Bir diğer Müslümanların hayatında vakit öldüren husus ise, yani kendi hırsızı, yol kesicisi ise televizyondur.

Tabi dini ve dünyayı beraber ifsad eden, zamanın putu ve tağutunu, aklı başında, kendi karısına kıskanç olan, çoluk çocuğunun geleceğini düşünen bir Müslümanın bu aleti evine sokması düşünülemez. Müslümanlar bunu evlerinden çıkarttılar, lakin daha şiddetli bir put olan interneti evlerine soktular. Normalde bu meşgaleli zamanızda internet bir nimet. Tabi bu ilmen istifade ettiğimiz, ders dinleyip öğrendiğimiz zaman veya kitaplar indirip faydalandığımız zaman nimettir. Ama boş muhabbetleri, facebook’ta cedelleşmeleri, video ilimleri(!), uygunsuz resimleri, tebliğ kandırmacası altındaki kızlarla chat’leri… ve neticesinde İslam adına insanların kalbini öldürmesi, vaktini zayi etmesi internetin nimet kısmı değildir.

Misal, İslamî chat odaları altında; çamur, çamur attırmaktan başka birşey yapmıyor, Müslümanlara da herhangi bir istifade sağlayamıyorlar. Çünkü birşeyin cahili, ıslah edeyim derken ancak ifsad eder.

Allah subhanehu ve teâlâ diyor ki:

“Mallar ve evlatlar, dünya hayatının süsüdür. Baki kalacak salih ameller ise, Rabbinin katında, sevap olarak da ümit olarak da daha hayırlıdır.” (18/Kehf, 46)

Kur’an’da Allah’ın subhanehu ve teâlâ göz aydınlığı dediği çocuk ile salih amel birbirine kıyas ediliyor ve netice Rabbin yanında çok çok daha hayırlı olarak salih amel ortaya çıkıyor.

Peygamber sallallahu aleyhi ve sellem:

“Kim derse bir kere ‘Subhanallahi ve bihamdihi’ ona cennette bir tane hurma ağacı dikilir.’ ”

buyuruyor. Boş işlerden olan internetteki chat odalarından ziyade oturduğumuz yerde bir zikir, bize cennetteki köşkte bir hurma ağacı getiriyor. Bir diğer hadiste:

“İki kelime Rahman’a sevimlidir, insanın diline çok hafiftir ve mizanda ise ağırdır; Subhanallahi ve bihamdihi, Subhanallahil azim.”

Bu kadarcık iki kelime dile de hafif ve mizanda da ağır. Malayani yerine iki hayırlı kelime…

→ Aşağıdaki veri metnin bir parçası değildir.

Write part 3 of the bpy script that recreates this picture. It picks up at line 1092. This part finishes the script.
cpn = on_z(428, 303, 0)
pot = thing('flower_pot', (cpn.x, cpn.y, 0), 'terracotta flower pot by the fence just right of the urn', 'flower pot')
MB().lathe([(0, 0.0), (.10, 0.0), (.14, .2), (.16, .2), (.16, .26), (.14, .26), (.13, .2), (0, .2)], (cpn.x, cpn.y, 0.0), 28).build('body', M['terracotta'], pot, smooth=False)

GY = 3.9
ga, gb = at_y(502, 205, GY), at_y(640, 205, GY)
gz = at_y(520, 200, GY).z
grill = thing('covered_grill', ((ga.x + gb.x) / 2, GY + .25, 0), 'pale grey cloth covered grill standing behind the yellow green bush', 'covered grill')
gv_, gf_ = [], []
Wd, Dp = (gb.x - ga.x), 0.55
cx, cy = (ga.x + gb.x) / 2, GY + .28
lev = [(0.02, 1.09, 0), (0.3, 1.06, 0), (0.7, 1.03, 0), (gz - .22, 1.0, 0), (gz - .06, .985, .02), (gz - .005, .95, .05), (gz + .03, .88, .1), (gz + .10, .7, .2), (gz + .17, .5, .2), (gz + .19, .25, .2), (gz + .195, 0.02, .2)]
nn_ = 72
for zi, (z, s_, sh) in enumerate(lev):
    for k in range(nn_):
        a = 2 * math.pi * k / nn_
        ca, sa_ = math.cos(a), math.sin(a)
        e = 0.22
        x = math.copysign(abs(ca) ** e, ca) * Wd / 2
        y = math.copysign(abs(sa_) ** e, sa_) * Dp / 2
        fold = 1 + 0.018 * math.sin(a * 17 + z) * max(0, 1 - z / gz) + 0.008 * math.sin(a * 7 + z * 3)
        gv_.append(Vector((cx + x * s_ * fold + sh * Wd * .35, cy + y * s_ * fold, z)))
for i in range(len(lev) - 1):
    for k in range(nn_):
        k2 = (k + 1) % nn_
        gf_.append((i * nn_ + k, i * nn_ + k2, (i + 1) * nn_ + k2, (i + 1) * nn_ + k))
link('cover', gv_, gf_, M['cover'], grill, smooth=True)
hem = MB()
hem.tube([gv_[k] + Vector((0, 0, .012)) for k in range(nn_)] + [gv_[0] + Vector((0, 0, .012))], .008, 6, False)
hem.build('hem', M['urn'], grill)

Okuduğunuz üzere çok kolay ameller olmasına rağmen Allah subhanehu ve teâlâ katında çok değerliler (ve daha bu gibi nice zikirler).

Bu ameller çok kolay ve çok az zaman almasına rağmen, bir sürü malayani içerisinde boğulan, vakit nimetini zayi eden, vakit nimetinin şükrünü bu hayır amellerle yerine getirip Allah’ın subhanehu ve teâlâ arttırdıkça arttırmasına talip olmayan kişiler çoktur. Allah subhanehu ve teâlâ vakit nimetini bu gibi kişilerin şükürsüzlüğünden ve zayi etmesinden dolayı elinden alacaktır.

Salih amellere bizim ihtiyacımız vardır. Allah’ın subhanehu ve teâlâ bu amellere ihtiyacı yok. İnsan düşman karşısında salih amelleriyle, yapmış olduğu zikirlerle sabittir. Biz rahatlık anında Allah’ı subhanehu ve teâlâ anacağız ki zorluk anında da Rabbimiz bizi ansın ve rahmetiyle bizleri kuşatsın. Biz, Allah’ın subhanehu ve teâlâ dini ihtiyaç halindeyken ona yardımcı olmalıyız ki, bizler de ihtiyaç anındayken bize yardım etsin ve bizi aziz kılsın. İslam zelil kılınmaya çalışılırken fedakarlık yapıp onu aziz kılacağız ki, bizler zillete düçar olacağımız yerde Allah subhanehu ve teâlâ bize yardım edip bizim şanımızı yüceltsin.

Sözün sonunda; bizim selefimizin hayatı vakti nasıl güzel değerlendirdiklerine dair çok güzel örneklerle doludur. İnsanoğlu bazen gafletle, nisyanla bunun farkına varamasa da, Allah subhanehu ve teâlâ bize bunu hatırlatmadan önce kendimiz hatırlayıp, geçmiş günlerinde tedariğine çalışmalı ve bundan sonra da vakti güzel değerlendirebilmek için Allah’tan subhanehu ve teâlâ yardım istemeliyiz. Bunun yardımı, faydası nefsimizedir.

Davamızın sonu alemlerin Rabbi olan Allah’a hamddır.